**Written task**. Starting from the top of the material, restate each line exactly until the line that contains "banner(Ml, 3.2, .715, MT['bannerL'], MT['inkL'], left)", which is also copied. Pictures are excluded.

═════ Supplied material ═════

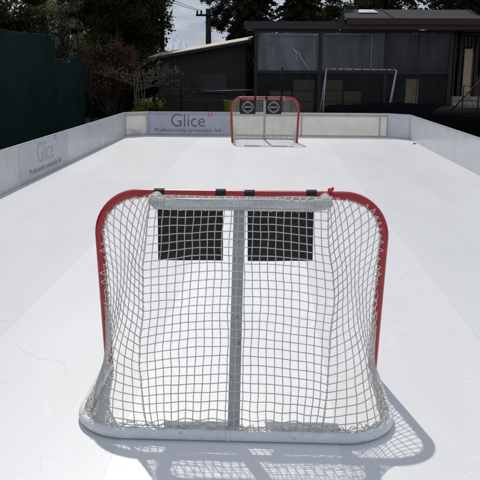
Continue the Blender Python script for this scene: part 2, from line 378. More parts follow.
def banner(M4, w, h, mfilm, mtext, root):
    def B(vs):
        return [M4 @ Vector(v) for v in vs]
    q = MB(); q.box((-w/2, .012, -.0012), (w/2, h, .0012)); q.v = [tuple(M4@Vector(v)) for v in q.v]; bn = q.build('banner', mfilm, root)
    T = lambda x, y, z=.0024: M4 @ Matrix.Translation((x, y, z))
    text_obj('Glice', .5, mtext, bn, width=1.07, height=.40, M4=T(-.02, .265), bold=.0)
    text_obj('Profesionálny syntetický ľad', .16, MT['inkD'], bn, width=2.1, height=.155, shear=.25, M4=T(-.03, .075), spacing=1.15)
    q = MB(); q.box((.62, .615, .001), (.74, .70, .003)); q.v = [tuple(M4@Vector(v)) for v in q.v]; e = q.build('red_emblem', MT['inkR'], bn)
    q = MB(); q.box((.665, .629, .003), (.695, .686, .0042)); q.box((.640, .647, .003), (.664, .668, .0042)); q.box((.696, .647, .003), (.720, .668, .0042)); q.v = [tuple(M4@Vector(v)) for v in q.v]; q.build('cross', MT['inkW'], bn)
Mb = Matrix.Translation((-2.335, YB-.009, 0)) @ Matrix.Rotation(PI/2, 4, 'X')
banner(Mb, 2.56, .715, MT['banner'], MT['ink'], back)
Ml = Matrix.Translation((XL+.009, 9.58, 0)) @ Matrix.Rotation(PI/2, 4, 'Z') @ Matrix.Rotation(PI/2, 4, 'X')
banner(Ml, 3.2, .715, MT['bannerL'], MT['inkL'], left)

# ------------------------------------------------------------------ hockey goal (opening faces +y)
Wp, Hp, Rc, DP = .925, 1.262, .28, 1.02
def frame_path():
    p = [Vector((-Wp, 0, z)) for z in np.linspace(.0, Hp-Rc, 10)]
    p += arcpts((-Wp+Rc, 0, Hp-Rc), (-1,0,0), (0,0,1), Rc, 0, PI/2, 12)[1:]
    for v in p: v.x -= .034*min(1, v.z/(Hp-Rc))
    q = [Vector((-v.x, v.y, v.z)) for v in reversed(p)]
    return p + [Vector((x, 0, Hp)) for x in np.linspace(-Wp+Rc, Wp-Rc, 12)[1:-1]] + q
def base_path():
    rb = .30; p = [Vector((-Wp, y, .036)) for y in np.linspace(-.03, -DP+rb+.04, 8)]
    p += arcpts((-Wp+rb, -DP+rb+.036, .036), (-1,0,0), (0,-1,0), rb, 0, PI/2, 12)[1:]
    q = [Vector((-v.x, v.y, v.z)) for v in reversed(p)]
    return p + [Vector((x, -DP+.036, .036)) for x in np.linspace(-Wp+rb, Wp-rb, 12)[1:-1]] + q
XT, YT, ZT = .555, -.285, 1.245
def top_path():
    rb = .13; p = [Vector((-XT, y, ZT)) for y in np.linspace(-.035, YT+rb, 4)]
    p += arcpts((-XT+rb, YT+rb, ZT), (-1,0,0), (0,-1,0), rb, 0, PI/2, 8)[1:]
    q = [Vector((-v.x, v.y, v.z)) for v in reversed(p)]
    return p + [Vector((x, YT, ZT)) for x in np.linspace(-XT+rb, XT-rb, 9)[1:-1]] + q
def wob(p, a=.009, f=3.1):
    n = noise.noise_vector(Vector(p)*f + Vector((3.3, 1.7, 8.1))); n2 = noise.noise_vector(Vector(p)*f*2.7)
    return Vector(p) + n*a + n2*a*.45
def resample(pts, n):
    d = [0]
    for a, b in zip(pts[:-1], pts[1:]): d.append(d[-1]+(b-a).length)
    o = []; k = 0
    for i in range(n+1):
        t = d[-1]*i/n
        while k < len(d)-2 and d[k+1] < t: k += 1
        f = (t-d[k])/max(1e-9, d[k+1]-d[k]); o.append(pts[k].lerp(pts[k+1], min(1, f)))
    return o
def polyat(pts, t):
    n = len(pts)-1; x = max(0, min(.999999, t))*n; k = int(x); return pts[k].lerp(pts[k+1], x-k)

goal = thing('hockey_goal', 'near red-framed hockey goal seen from behind its white net', 'hockey goal', (0,0,0), 'hockey goals on the rink')
m = MB(); m.tube(frame_path(), .0302, 14); gf = m.build('goal_frame', MT['red'], goal, True)
m = MB(); m.tube(base_path(), .034, 14); gb = m.build('base_bar', MT['white'], goal, True)
for sx_ in (-.03,):
    m = MB(); m.tube([(sx_-.014, -DP+.036, .036), (sx_+.014, -DP+.036, .036)], .0362, 14); m.build('joint_sleeve', MT['white'], gb, True)
m = MB(); m.tube(top_path(), .038, 14); m.build('top_bar', MT['cover'], goal, True)
m = MB()
pa = Vector((0, YT+.012, ZT-.02)); pb = Vector((0, -DP+.085, .05)); m.bar(pa, pb, .068, .036); rp_ = m.build('rear_post', MT['grey'], goal)
m = MB()
for k in range(1):
    c = pa.lerp(pb, .52); dn = (pb-pa).normalized(); nn = dn.cross(Vector((1,0,0))).normalized()
    if nn.y > 0: nn = -nn
    m.tube([c+nn*.016, c+nn*.022], .006, 8)
m.build('rivets', MT['steelD'], rp_)
# net
XS = .565
def seam(t, s):                # rear seam, t 0 bottom .. 1 top
    z = .055 + (ZT+.03-.055)*t; y = (-DP+.03)*(1-t) + (YT-.015)*t + .012*math.sin(PI*t)
    x = s*(XS + .022*math.sin(PI*min(1,t*1.15)) - .075*(1-t)**3 + .008*math.sin(11*t+s))
    return Vector((x, y, z))
def rear(u, t):                # u -1..1
    p = Vector((u*XS, (-DP+.03)*(1-t) + (YT-.015)*t + .012*math.sin(PI*t), .055 + (ZT+.03-.055)*t))
    amp = .075*math.sin(PI*min(1, max(0, t)))**.6*(1-.25*t)
    k = abs(u)**2.2
    p.z += amp*(.30-k); p.y -= .012*math.sin(PI*t)*(1-u*u)
    e = seam(t, 1 if u > 0 else -1); p.x += (abs(u)**3)*(e.x-(XS if u > 0 else -XS))
    tb = max(0, 1-t*7); p.z += tb*.012*math.sin(u*22)
    return wob(p, .0115, 3.4)
PP = resample([Vector(p) for p in frame_path()[:22]] + [Vector((-.60, 0, Hp))], 60)
BPf = [p for p in base_path()]; half = [p for p in BPf if p.x <= -XS+.0]; half = half + [Vector((-XS+.03, -DP+.036, .036)), Vector((-XS+.075, -DP+.036, .036))]
BB = resample([p+Vector((0,0,.02)) for p in half], 60)
def side_core(s, t, sg):            # s 0 post .. 1 seam (left side), mirrored for right
    P = polyat(PP, t); Q = seam(t, -1); B = polyat(BB, s); P0 = polyat(PP, 0); Q0 = seam(0, -1)
    p = P.lerp(Q, s); p += (B - P0.lerp(Q0, s))*(1-t)**2.4
    am = math.sin(PI*s)*math.sin(PI*t)**.7
    p.z += -.035*am - .05*math.sin(PI*t)**.6*s**3*0; p.x += .05*am; p.y += .03*am
    # meet the drooping rear rows at the seam
    dz = rear(-.999, t).z - Q.z; p.z += dz*s**2
    p = wob(p + Vector((0, 0, 0)), .010)
    if sg > 0: p.x = -p.x; p = p + noise.noise_vector(p*2.2)*.006*math.sin(PI*s)
    return p
def side(s, t, sg):
    p = side_core(s, t, sg)
    return p + (rear(sg*.9999, t) - side_core(1, t, sg))*s**3
def wid(t):                    # arc length of the row at t
    ps = [side(s/8, t, -1) for s in range(9)]; return sum((a-b).length for a, b in zip(ps[:-1], ps[1:]))
TW = [wid(i/40) for i in range(41)]
def widt(t): x = t*40; k = min(39, int(x)); return TW[k]*(1-(x-k)) + TW[k+1]*(x-k)
m = MB(); cr_r = .0031; cell = .072
NC, NR = 24, 27
for i in range(NC+1):
    u = -1 + 2*i/NC
    if 0 < i < NC: m.tube([rear(u, t) for t in np.linspace(0, 1, 45)], cr_r, 5, False)
for j in range(NR+1):
    t = (j+.2)/(NR+.4)
    m.tube([rear(u, t) for u in np.linspace(-1, 1, 47)], cr_r, 5, False)
for i in range(1, NC):
    for j in range(NR+1):
        q = rear(-1+2*i/NC, (j+.2)/(NR+.4)); r_ = .0047
        m.add([q+Vector(d)*r_ for d in ((1,0,0),(-1,0,0),(0,1,0),(0,-1,0),(0,0,1),(0,0,-1))], [(0,2,4),(2,1,4),(1,3,4),(3,0,4),(2,0,5),(1,2,5),(3,1,5),(0,3,5)])
for sg in (-1, 1):
    for j in range(NR+1):
        t = (j+.2)/(NR+.4); m.tube([side(s, t, sg) for s in np.linspace(0, 1, 26)], cr_r, 5, False)
    k = 1
    while k*cell < 1.5:
        d = k*cell; ts = [t for t in np.linspace(0, 1, 60) if widt(t) >= d]
        # columns run parallel to the seam and leave the panel at the red post
        seg = [];
        for t in ts: seg.append(side(1-d/widt(t), t, sg))
        # split if non contiguous
        if len(seg) > 2:
            run = [seg[0]]; 
            for a, b, ta, tb_ in zip(seg[:-1], seg[1:], ts[:-1], ts[1:]):
                if tb_-ta > .03:
                    if len(run) > 2: m.tube(run, cr_r, 5, False)
                    run = []
                run.append(b)
            if len(run) > 2: m.tube(run, cr_r, 5, False)
        k += 1
    # seam: two cords wound together
    for ph in (0, PI):
        pts = []
        for t in np.linspace(0, 1, 150):
            q = rear(sg*.9999, t); a = t*95+ph; pts.append(q + Vector((math.cos(a)*.0035, math.sin(a)*.0035, math.sin(t*57)*.002)))
        m.tube(pts, .0026, 5, False)
def toppanel(u, v):            # v 0 crossbar .. 1 top bar, pulled over the bar
    a = Vector((u*(.60), -.034, Hp-.012)); b = Vector((u*XS, YT-.02, ZT+.036)); p = a.lerp(b, v); p.z += .012*math.sin(PI*v)
    return wob(p, .005)
for i in range(NC+1): m.tube([toppanel(-1+2*i/NC, v) for v in np.linspace(0, 1, 7)] + [Vector((( -1+2*i/NC)*XS, YT-.036, ZT+.004)), rear(-1+2*i/NC, .985)], cr_r, 5, False)
for j in range(1, 6): m.tube([toppanel(u, j/5) for u in np.linspace(-1, 1, 30)], cr_r, 5, False)
net = m.build('net', MT['cord'], goal, True)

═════

**Answer for the task**.
Continue the Blender Python script for this scene: part 2, from line 378. More parts follow.
def banner(M4, w, h, mfilm, mtext, root):
    def B(vs):
        return [M4 @ Vector(v) for v in vs]
    q = MB(); q.box((-w/2, .012, -.0012), (w/2, h, .0012)); q.v = [tuple(M4@Vector(v)) for v in q.v]; bn = q.build('banner', mfilm, root)
    T = lambda x, y, z=.0024: M4 @ Matrix.Translation((x, y, z))
    text_obj('Glice', .5, mtext, bn, width=1.07, height=.40, M4=T(-.02, .265), bold=.0)
    text_obj('Profesionálny syntetický ľad', .16, MT['inkD'], bn, width=2.1, height=.155, shear=.25, M4=T(-.03, .075), spacing=1.15)
    q = MB(); q.box((.62, .615, .001), (.74, .70, .003)); q.v = [tuple(M4@Vector(v)) for v in q.v]; e = q.build('red_emblem', MT['inkR'], bn)
    q = MB(); q.box((.665, .629, .003), (.695, .686, .0042)); q.box((.640, .647, .003), (.664, .668, .0042)); q.box((.696, .647, .003), (.720, .668, .0042)); q.v = [tuple(M4@Vector(v)) for v in q.v]; q.build('cross', MT['inkW'], bn)
Mb = Matrix.Translation((-2.335, YB-.009, 0)) @ Matrix.Rotation(PI/2, 4, 'X')
banner(Mb, 2.56, .715, MT['banner'], MT['ink'], back)
Ml = Matrix.Translation((XL+.009, 9.58, 0)) @ Matrix.Rotation(PI/2, 4, 'Z') @ Matrix.Rotation(PI/2, 4, 'X')
banner(Ml, 3.2, .715, MT['bannerL'], MT['inkL'], left)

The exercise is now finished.